Reducing the cost of rubbish to the community and the environment is the ultimate aim of a growing partnership between Thames-Coromandel District Council and local school children.

 

All 23 schools on the Peninsula have signed up to two nationwide programmes that reward native trees to schools that recycle paper and cardboard. The Paper4trees programme will help schools to not only reduce the amount of waste they produce but will give them native trees to plant as a reward.

 

The Zero Waste Education programme which consists of four 45 minute lessons for each class, is designed to educate the pupils who in turn will educate their families about reducing, reusing, recycling and composting waste as well as studying about susatainability and water use.

 

It has been made possible with funding by TCDC, the Ministry for the Environment and EERST, a national organisation that promotes sustainable practice in the home, workplace and schools.

 

“We’ve been investigating which programmes might work best for our communities and fit with the work that the Council does, and decided this was a great programme worthy of support,” said TCDC Operations Manager Greg Hampton.

 

“The Council has undertaken numerous environmental initiatives in recent years – most notably moving to kerbside recycling collections in 2003 and charging for a bag for rubbish collection several years ago.
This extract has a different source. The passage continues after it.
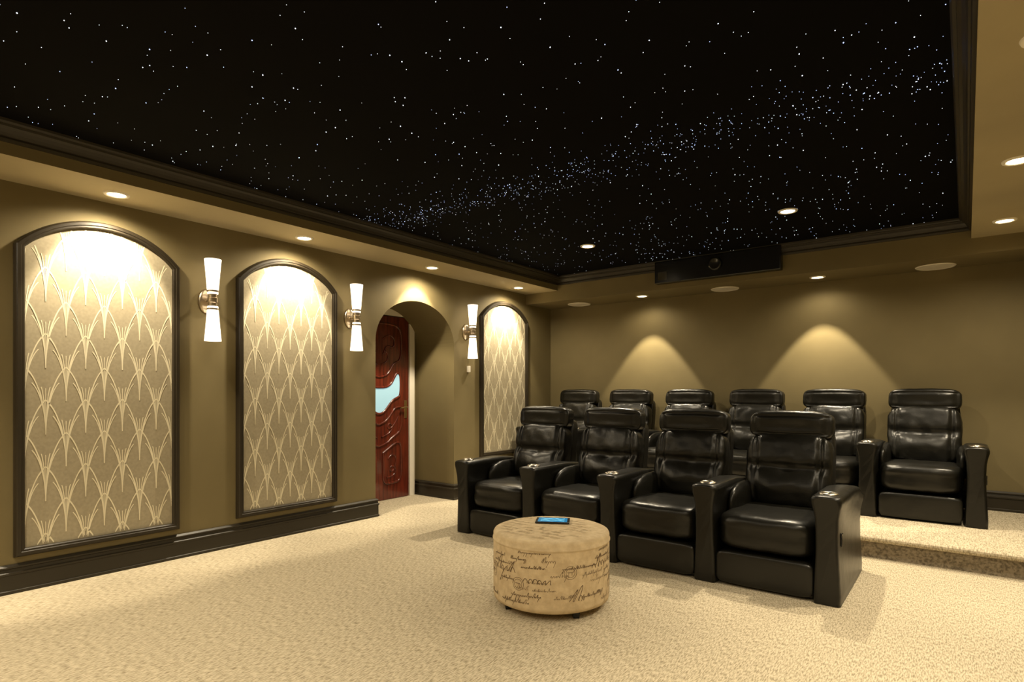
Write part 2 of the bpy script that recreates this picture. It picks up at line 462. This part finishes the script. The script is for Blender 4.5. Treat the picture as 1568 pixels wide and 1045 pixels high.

The current charge is less than a third of what it actually costs to provide the rubbish disposal service. Mr Hampton says the move toward more user-pays has resulted in some real positives from a sustainability perspective.

 

The Zero Waste and Paper4Trees programmes are implemented on behalf of the Council by ex school teacher and principal Bruce Trask of EERST and Thames-based recycling educator Rosalie Howard. Rosalie previously worked for the Council and its contractors Streetsmart promoting recycling and worm bins in schools.

 

For the Paper4trees programme each school is supplied with a free 30-litre recycling bin for every classroom, posters and rewarded with a native, locally grown, native tree, flax or grass to beautify their schools. This of course will assist with carbon uptake. Schools already recycling paper and cardboard can be rewarded for their good work with native trees donated by the programme.

 

Mr Trask says Paper4Trees is now in 1032 schools in New Zealand, with Manaia being the 1000 school to register, operating at no cost to schools. “In fact they should save money on disposal fees by having better systems in place to sort and recycle more of their waste stream.”